Wednesday, June 24, 2015

Society, Gossip, Khushwant Singh, Malice, Et Al



Khushwant was as frank in labeling his malice as he was about copious descriptions of his and other people's nether parts, or his watching various women in various stages of undressing, or worse. A good deal of it is simply provoking by a puck, if one is provoked he has victory and if not he is willing to go to lower levels of disgusting.

But honest or real journalist he was not and if he heard would probably say he did not claim it, and was frank he merely gossiped on strength of his familiarity with so called high society. In this too however, he is as circumspect as any social climber, unlike Tavleen Singh who managed to maintain decency and courage and journalistic ethos and more.

When emergency was declared in mid seventies Khushwant Singh couldn't stop praising not only the then newly dictator but also her younger son and his very young wife, Maneka Anand who was a new addition to the Nehru dynasty of Indira Gandhi family. That this praise might render him slightly ridiculous seems to have bothered him far less than a possible incarceration like others of the time who were honest in disapproval of the times and political measures.

In the series of books with malice in titles where various pieces of gossip about society are collected, there is at least one piece about the finale of the chapter of the young couple, Sanjay and Maneka. This was written post Sanjay's death and he was eyewitness to the events as they unfolded around the exit of Maneka from the home of her mother in law where she had arrived as a bride and lived until then.

There are others who wrote or spoke about it. Pupul Jayakar mentions the event in her biography of Indira Gandhi and it is a very open, honest account of the conversation the two friends had. Maneka herself speaks of this and of her married life until then, in a conversation with the ever elegant Simi Garewal. But this account by Khushwant Singh is notable for a flavour missing from other accounts.

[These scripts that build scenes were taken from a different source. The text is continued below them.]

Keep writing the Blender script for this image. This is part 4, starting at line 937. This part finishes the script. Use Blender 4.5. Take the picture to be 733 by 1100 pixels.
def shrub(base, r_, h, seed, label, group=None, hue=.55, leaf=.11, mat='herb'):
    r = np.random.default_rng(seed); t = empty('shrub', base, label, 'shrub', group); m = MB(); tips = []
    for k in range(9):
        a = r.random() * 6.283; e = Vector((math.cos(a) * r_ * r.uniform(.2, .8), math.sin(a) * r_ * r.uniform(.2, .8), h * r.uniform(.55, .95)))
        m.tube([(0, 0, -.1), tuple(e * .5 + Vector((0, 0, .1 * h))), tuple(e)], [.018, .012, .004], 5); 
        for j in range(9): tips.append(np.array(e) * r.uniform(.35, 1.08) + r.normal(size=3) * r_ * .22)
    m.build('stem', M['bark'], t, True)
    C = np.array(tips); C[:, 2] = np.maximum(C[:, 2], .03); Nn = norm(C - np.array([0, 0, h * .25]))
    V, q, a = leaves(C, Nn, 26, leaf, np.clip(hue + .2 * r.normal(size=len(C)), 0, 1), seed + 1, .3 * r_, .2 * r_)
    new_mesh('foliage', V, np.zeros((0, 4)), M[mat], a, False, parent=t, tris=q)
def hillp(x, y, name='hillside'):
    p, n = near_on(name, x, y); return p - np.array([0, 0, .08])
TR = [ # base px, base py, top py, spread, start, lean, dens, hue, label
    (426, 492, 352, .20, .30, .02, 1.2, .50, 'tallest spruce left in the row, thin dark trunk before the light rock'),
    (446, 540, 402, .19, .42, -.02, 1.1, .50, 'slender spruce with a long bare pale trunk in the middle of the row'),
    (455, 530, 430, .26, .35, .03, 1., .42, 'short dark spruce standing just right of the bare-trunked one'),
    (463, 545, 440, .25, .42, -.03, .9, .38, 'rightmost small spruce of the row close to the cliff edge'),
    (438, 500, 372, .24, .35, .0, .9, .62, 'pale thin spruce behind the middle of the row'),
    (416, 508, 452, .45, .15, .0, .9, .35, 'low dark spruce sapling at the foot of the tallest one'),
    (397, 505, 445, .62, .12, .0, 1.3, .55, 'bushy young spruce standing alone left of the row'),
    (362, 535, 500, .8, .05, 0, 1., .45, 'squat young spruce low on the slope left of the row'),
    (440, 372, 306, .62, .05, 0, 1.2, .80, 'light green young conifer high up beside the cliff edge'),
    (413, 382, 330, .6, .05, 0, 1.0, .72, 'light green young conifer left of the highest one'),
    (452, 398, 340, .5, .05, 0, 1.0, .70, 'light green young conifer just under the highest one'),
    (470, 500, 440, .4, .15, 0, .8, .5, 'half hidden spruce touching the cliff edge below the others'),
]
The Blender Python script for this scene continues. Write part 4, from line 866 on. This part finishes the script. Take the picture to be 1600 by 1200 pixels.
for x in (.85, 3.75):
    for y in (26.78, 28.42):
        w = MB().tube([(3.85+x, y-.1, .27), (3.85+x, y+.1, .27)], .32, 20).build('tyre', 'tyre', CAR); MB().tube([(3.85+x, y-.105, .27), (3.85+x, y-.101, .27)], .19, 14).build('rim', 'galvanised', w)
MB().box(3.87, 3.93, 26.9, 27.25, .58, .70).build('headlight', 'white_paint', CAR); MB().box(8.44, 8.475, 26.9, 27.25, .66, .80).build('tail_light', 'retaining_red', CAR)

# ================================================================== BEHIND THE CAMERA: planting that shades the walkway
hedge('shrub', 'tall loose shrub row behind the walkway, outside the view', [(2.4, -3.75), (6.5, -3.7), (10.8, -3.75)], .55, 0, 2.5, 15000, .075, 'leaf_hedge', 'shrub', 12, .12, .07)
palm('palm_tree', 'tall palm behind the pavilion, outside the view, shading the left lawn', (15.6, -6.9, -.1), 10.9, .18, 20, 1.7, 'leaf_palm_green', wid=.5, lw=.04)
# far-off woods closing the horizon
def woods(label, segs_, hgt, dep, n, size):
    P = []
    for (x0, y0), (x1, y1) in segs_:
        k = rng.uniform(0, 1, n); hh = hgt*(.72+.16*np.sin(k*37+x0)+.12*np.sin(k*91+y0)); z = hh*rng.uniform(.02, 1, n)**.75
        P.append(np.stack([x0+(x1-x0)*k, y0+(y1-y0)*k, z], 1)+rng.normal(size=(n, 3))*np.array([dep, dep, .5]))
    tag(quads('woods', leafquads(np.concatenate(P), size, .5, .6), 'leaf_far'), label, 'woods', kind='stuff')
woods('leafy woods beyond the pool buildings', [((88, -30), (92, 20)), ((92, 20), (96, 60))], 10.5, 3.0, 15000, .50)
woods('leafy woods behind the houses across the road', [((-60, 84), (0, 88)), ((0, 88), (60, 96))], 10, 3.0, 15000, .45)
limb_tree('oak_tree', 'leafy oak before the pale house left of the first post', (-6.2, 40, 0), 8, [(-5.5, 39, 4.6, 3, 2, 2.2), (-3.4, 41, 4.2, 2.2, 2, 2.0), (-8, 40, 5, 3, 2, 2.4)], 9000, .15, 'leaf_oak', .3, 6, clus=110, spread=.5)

By any standard applicable to the situation, this exit of a poor young woman who had been made to sign away any and every right to share of property due to her husband as a condition to her staying in the home with her son, was a despicable act on part of the in-laws. Both Pupul Jayakar and Maneka herself exculpate the mother in law who was fragile with the loss of support of the younger son that was her chief support at family and in politics, and was dependent on the elder son who never wanted politics and had a wife who was supposedly against it all, their friends all either western or high society or both. Indira Gandhi is quoted by Pupul Jayakar as saying, what could she do, she needed her son. Maneka puts the blame squarely on her sole sister in law for having her thrown out of the home where the two women had an equal right morally, traditionally, and in every other way possible.

Khushwant Singh cannot deny any of it, but would rather play it safe, and most people in the situation remain silent as the party did. Not he - he has an extra point to prove, to claim that in spite of sharing a communal tie and of his having specialised as an academic by translating religious texts of his faith, he was not exactly on side of the young woman thrown out penniless from her marital home.

So he resorts to gossipy account of how she did not go quietly, how she let loose verbally and insisted on having dinner before leaving. All to indicate that she was not pathetic but a fighter, and to perhaps
allow a reader to speculate that her character was unpleasant and was responsible for her losing family, rights to property, et al. Total bs of course.

One wonders if he needed to cover up so strenuously only because he was of the same community that Maneka belonged to, or was he afraid he would be targeted by the elder sister in law and mafia to boot, or was it worse? Who knows.

It is always easy to blame a victim, especially a young widow who has signed away her rights to share of wealth, and has a small son to bring up to boot. She is expected to beg and placate others, with the one in power at marital home in position of making her a social outcast.

One expects better of those supposedly brought up in high society with a decent education, however. In this respect as probably in all others the three women - Pupul Jayakar, Simi Garewal and Tavleen Singh - fare far above.

Perhaps courage is a feminine virtue after all.